Contributions to robotic manipulation under uncertainty : calibration, estimation, motion planning

Abstract

Robotics has played a considerable role in increasing industrial productivity across the globe over the last decades. However, the automation of complex manipulation tasks, such as robotic assembly, is still beyond the capabilities of today’s industrial robots. One of the main problems to achieve this level of automation is associated with the uncertainties in positions and orientations of object poses in real-world environments.

To tackle this problem, one of our key ideas is to explicitly represent and estimate uncertainties by using the calculus of probability theory and assigning probabilities to all potential positions of the object. As a result, the ambiguity and degree of certainty can be described in a mathematical way, which allows us to obtain a deep understanding of these uncertainties and design better solutions to the associated problems. In line with this idea, in this thesis, we present a number of contributions to robotic manipulation under uncertainty, including calibration, estimation and motion planning problems.

First, we propose a probabilistic framework to precisely keep track of uncertainties throughout the entire manipulation process. In agreement with common manipulation pipelines, we decompose the process into two consecutive stages, namely perception and physical interaction. Each stage is associated with different sources and types of uncertainties, requiring different techniques. We discuss which representation of uncertainties is the most appropriate for each stage (e.g. as probability distributions in SE(3) during perception, as weighted particles during physical interactions), how to convert from one representation to another, and how to initialize or update the uncertainties at each step of the process (camera calibration, image processing, pushing, grasping, etc.). Finally, we demonstrate the benefit of this fine-grained knowledge of uncertainties in an actual assembly task.

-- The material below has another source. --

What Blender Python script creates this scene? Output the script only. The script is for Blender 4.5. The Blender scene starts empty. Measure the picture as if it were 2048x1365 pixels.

Second, we also present an approach to estimate the uncertainties of the hand-eye transformation. Even though the hand-eye calibration has been a long-established fundamental problem in the robot vision for several decades, there currently exists no method to derive the covariance of the hand-eye transformation. Such information is the most generic and relevant quantification of the uncertainties in the hand-eye calibration process. After obtaining the covariance of the hand-eye transformation, we also discuss a propagation method to compute the covariance of the object pose estimation in a real setting.

Next, we present other contributions to decrease the running time and to deal with outlier measurements when performing touch-based localization in cluttered environments. In fact, such outlier measurements often lead to significant loss in precision in existing approaches. Experiments showed that our algorithm could provide, in a timely fashion, accurate and reliable localization in cluttered environments, in the presence of outliers.

Finally, while the main contributions of this thesis lie in handling uncertainties in manipulation tasks, we also make a contribution toward solving the problem of trajectory planning with kinodynamic constraints in the space of rigid-body motion SE(3).

Looking forward, it is our hope that this thesis will serve as a starting point for further development of the robotic automation of manipulation tasks.